La "lastra" chiama vino, in una abbuffata dionistica e paganeggiante
senza precedenti. A Pietra Cappa, massaro Bastiano mi dice: “La buonanima di
vostro padre quando trovava carni di capre rubate dal Timpa, imprendibile
ladro, improvvisava con i carabinieri tra braci ed erbe rare, prelibati banchetti”. Altri tempi. Tempi di carabinieri reali. Ora si
ragiona a ritmo d`intelligence e non si perde il vizio di presentarsi a nome di
uno Stato repressivo come ha sottolineato icasticamente il vescovo di Locri,
Monsignor Giancarlo Bregantini. I carabinieri hanno sequestrato trecento capre
quasi tutte vecchie quasi tutte “lardite”. I tiggì soprattutto di Mediaset, per
far dimenticare agli italiani il giusto processo, si sono abbandonati tra le
braccia dell`Operazione “Ariete”. Macellazione clandestina con rifiuti buttati
nel Vallone della Madonna che poi con il torrente Castanìa forma il Buonamico.

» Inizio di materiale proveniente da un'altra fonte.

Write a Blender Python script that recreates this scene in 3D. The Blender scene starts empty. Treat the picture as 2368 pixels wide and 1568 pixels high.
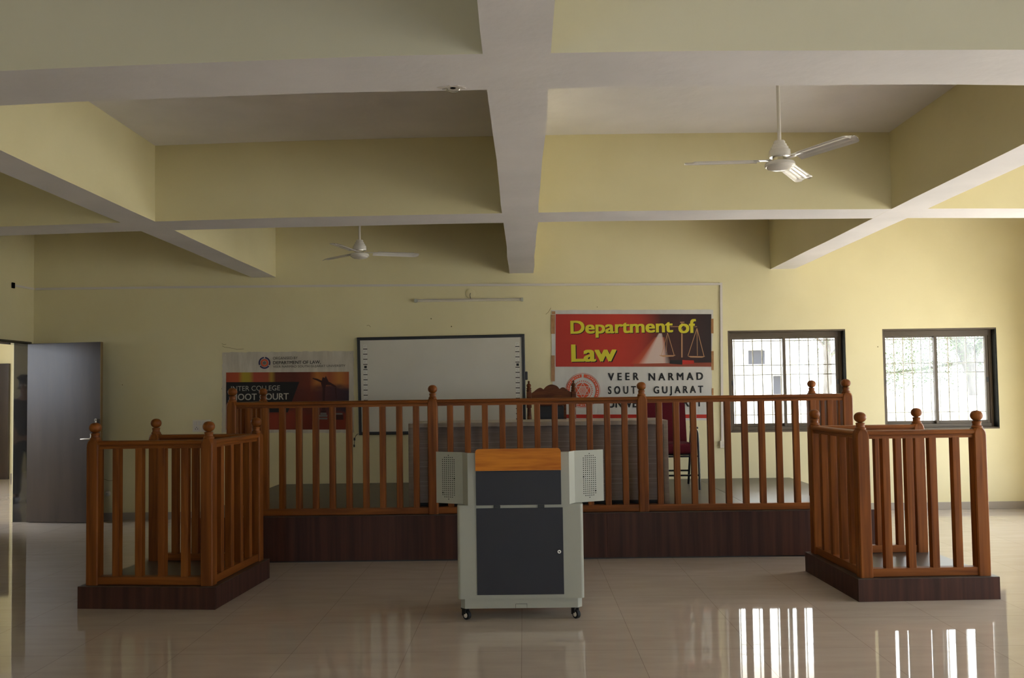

I Nas si sono accorti, soltanto ora che le fiumare sono inquinate, basta
raggiungere il Careri alla foce per tapparsi il naso. Ma nel contesto di Polsi
occorre fare l`elogio alla capra, un animale, che sull'Aspromonte è come la
renna per i Lapponi. Si utilizza tutto, anche le corna. Anni fa a Reggio un
commerciante che faceva incetta di corna di capra, da spedire al nord ad una
fabbrica di bottoni, per il lezzo maleodorante, gli hanno messo sotto il
deposito un paio di candelotti di gelignite. E ricordo quel vecchio direttore
di giornale che mi butta dal letto con destinazione a Reggio. “Vai subito,
perché ad uno gli hanno fatto saltare le corna". E poi un titolo a nove
colonne. La capra è da tutti osannata. Alvaro che villeggiava a Bagnara
impazziva per una pastora dagli occhi verdi che davanti alla porta gli mungeva
in una scodella il latte di una capra che approfittava di un momento propizio
per brucare un cespo di parietaria. E Matilde Serao, ne “Il ventre di Napoli" scrive: "Ad ogni
portone il branco si ferma, si butta a terra, per riposarsi, il capraro
acchiappa una capra, e la trascina dentro il portone, per mungerla innanzi agli
occhi della serva, che è scesa giù; talvolta la padrona è diffidente, non crede
né all'onestà del capraio, né a quella della serva; allora il capraio e capra
salgono sino al terzo piano, e sul pianerottolo si forma un consiglio di
famiglia, per sorvegliare la mungitura del latte”. Mia madre, quando sono nato
non aveva latte e mio padre comprò tre capre da latte, una “minda”, una
“draguna” ed una “martìsa". Poi arrivò anche il latte d'asina per combattere
la febbre maltese. Per questo faccio l`elogio alla capra messa tra tanti
mezzibusti televisivi per cantare l`ode all’Operazione “Ariete”. Ma sono grato
anche all’asino che considero come un fratello. Di latte.
Antonio Delfino
il Quotidiano della
Calabria, martedì 3 settembre 2002
Nota - Questo brano ci riconsegna – se ce ne fosse ancora bisogno –
più caro, il grande, indimenticabile, affabile Toto Delfino, qui esperto conoscitore e buongustaio della capra, incontrastata regina delle nostre montagne. E dire che sembra
andare egli contro se stesso se non contro l’Arma che tanto fece per la sua
famiglia. E nella foto a Polsi, con mons. Pangallo, il capostipite, il leggendario
Giuseppe Delfino (1888 – 1954) alias
massaru Peppi, la frusta per i cattivi, in Aspromonte. A proposito, ho avuto la fortuna di conoscere il citato massaro Bastianu, che di cognome andava Codispote,zio dei miei amici natiloti, proprio a Pietra Cappa con una riottosa mandria di capre poco tempo prima che lasciasse questo mondo.